Pramod Mehra, the Assistant Director of the Archives indicates that little has changed since 1923 in the form of record-keeping, a consciousness brought in by the colonial government. The strife over public access can be recounted from the time of the colonial government with differing views exercised by changing governor-generals. The archives, he states, function as a mediator between the creating agency such as the Ministries, and scholars. But, he insists, all who carry bona fide documents proving their identity as citizens have an inalienable right to enter the archives.
Technically therefore, there seem to be sufficient spaces for intervention by users, and in fact, as the earlier post states, the increase in the number and kind of users has in itself forced an expansion in the categories of users permitted. It would appear that this is the trend everywhere. Where archival records accidentally have non-historical functions, as in the Delhi Archives, the archive alters eventually to accommodate users and it would seem that generating such users and uses is the easier way to pragmatise the question of access.
The other mechanism is to find hooks within the system through which to enable access. Take the case of the Central Secretariat Library which is housed within the Secretariat complex in New Delhi. The Library sees itself as a repository of government records and documents, open to government employees by right, for any research they may want to conduct. As a transition from the colonial period, this library stores official documents that pertain to the past of the current state. Since the library views itself as open to the public for generalised reading, there is not much anxiety over making older books and documents available. A student working on the North East, for instance, will find it cumbersome to enter the National Archives and to access maps of the region which may be far more easily traced in the Central Secretariat Library.

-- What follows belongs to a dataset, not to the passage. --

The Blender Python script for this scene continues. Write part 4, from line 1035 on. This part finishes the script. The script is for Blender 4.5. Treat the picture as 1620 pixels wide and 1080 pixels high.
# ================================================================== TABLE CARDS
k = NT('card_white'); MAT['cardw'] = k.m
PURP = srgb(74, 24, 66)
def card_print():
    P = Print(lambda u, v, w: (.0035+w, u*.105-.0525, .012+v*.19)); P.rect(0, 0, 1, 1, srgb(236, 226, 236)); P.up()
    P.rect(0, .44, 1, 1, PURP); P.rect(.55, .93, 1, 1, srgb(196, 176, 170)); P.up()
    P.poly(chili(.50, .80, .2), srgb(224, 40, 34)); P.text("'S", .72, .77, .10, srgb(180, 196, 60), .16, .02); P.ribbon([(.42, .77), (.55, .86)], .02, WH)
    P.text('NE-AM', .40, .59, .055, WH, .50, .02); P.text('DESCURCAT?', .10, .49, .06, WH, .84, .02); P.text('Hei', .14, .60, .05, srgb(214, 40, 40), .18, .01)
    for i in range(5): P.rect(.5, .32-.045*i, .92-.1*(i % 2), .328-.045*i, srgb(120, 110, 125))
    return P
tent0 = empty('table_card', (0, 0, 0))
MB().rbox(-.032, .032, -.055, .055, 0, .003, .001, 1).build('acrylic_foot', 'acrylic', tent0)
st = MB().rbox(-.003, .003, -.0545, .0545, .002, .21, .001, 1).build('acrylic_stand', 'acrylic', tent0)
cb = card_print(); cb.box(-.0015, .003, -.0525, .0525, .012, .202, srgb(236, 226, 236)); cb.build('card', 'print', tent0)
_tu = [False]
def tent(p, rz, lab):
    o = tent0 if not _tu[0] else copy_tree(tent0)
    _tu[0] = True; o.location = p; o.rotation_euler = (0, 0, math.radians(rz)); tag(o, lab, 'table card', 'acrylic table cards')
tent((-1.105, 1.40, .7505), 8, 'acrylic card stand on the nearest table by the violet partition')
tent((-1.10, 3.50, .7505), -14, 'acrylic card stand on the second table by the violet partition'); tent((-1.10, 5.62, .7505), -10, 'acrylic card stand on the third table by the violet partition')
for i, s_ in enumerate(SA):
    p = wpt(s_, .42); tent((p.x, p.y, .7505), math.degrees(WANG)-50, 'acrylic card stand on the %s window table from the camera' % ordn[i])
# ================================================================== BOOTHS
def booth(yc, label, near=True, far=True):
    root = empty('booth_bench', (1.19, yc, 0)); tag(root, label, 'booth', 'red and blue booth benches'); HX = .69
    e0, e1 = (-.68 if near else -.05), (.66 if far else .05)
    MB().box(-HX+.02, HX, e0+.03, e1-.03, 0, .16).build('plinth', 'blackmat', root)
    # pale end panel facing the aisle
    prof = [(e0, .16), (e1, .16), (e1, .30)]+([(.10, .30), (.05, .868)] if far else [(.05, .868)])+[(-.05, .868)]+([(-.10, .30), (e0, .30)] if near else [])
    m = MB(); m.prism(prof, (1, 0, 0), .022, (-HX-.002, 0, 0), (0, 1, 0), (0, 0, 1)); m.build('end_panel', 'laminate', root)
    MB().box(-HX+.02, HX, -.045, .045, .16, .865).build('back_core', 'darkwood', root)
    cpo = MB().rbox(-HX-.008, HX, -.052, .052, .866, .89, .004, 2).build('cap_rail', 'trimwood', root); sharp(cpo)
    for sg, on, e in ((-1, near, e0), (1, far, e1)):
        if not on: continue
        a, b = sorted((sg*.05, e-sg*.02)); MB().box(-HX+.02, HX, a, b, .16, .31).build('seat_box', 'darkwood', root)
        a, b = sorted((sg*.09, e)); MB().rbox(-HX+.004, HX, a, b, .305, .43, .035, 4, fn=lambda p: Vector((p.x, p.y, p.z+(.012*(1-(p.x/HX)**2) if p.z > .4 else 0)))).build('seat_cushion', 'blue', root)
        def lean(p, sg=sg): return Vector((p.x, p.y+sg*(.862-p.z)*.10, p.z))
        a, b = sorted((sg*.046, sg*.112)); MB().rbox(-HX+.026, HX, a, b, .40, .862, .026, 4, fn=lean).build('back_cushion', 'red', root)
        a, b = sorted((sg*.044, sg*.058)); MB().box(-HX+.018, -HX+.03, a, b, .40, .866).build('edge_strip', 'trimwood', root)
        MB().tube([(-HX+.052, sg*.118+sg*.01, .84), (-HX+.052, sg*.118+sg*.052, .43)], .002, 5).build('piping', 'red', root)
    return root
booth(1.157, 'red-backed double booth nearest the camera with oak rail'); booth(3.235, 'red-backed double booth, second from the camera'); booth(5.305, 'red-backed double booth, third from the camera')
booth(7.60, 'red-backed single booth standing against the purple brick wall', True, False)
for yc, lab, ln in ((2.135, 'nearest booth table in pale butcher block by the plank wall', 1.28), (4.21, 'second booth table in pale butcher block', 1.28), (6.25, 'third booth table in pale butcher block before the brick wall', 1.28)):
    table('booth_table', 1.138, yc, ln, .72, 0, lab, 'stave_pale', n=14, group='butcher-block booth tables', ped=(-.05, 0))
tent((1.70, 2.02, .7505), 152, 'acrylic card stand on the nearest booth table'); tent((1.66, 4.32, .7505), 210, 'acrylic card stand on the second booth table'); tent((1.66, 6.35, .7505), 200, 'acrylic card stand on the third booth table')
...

What is of even greater interest is that this is the library that holds any document acquired by a foreign entity in collaboration with a state institution. So, for instance, the online Digital South Asia Library, a consortium that is housed by the University of Chicago website, collected a range of literary works in Indian languages based on the compilations of a national librarian. A copy of this collection lies with the Central Secretariat, as do microfilms that have been received as part of an exchange programme with the British Library. The current director of this Library appears only too willing to encourage collaborations from historians towards the cataloguing of these collections, which once again are closed to the public merely because adequate cataloguing procedures are not in place. In an interview that appeared to open doors, he insisted that generating public pressure around the significance of the collection would work as a persuasive force, as evidence that the funds allocated for digitisation or preservation are in fact needed, and that an audience exists for such material.
It seems as though appealing to abstract principles of access, citizenship and rights calls forth nameless and immovable blocking mechanisms inbuilt in the state, whereas tinkering with minor functions that do not invoke its broader raison d’être allows one to enter unnoticed.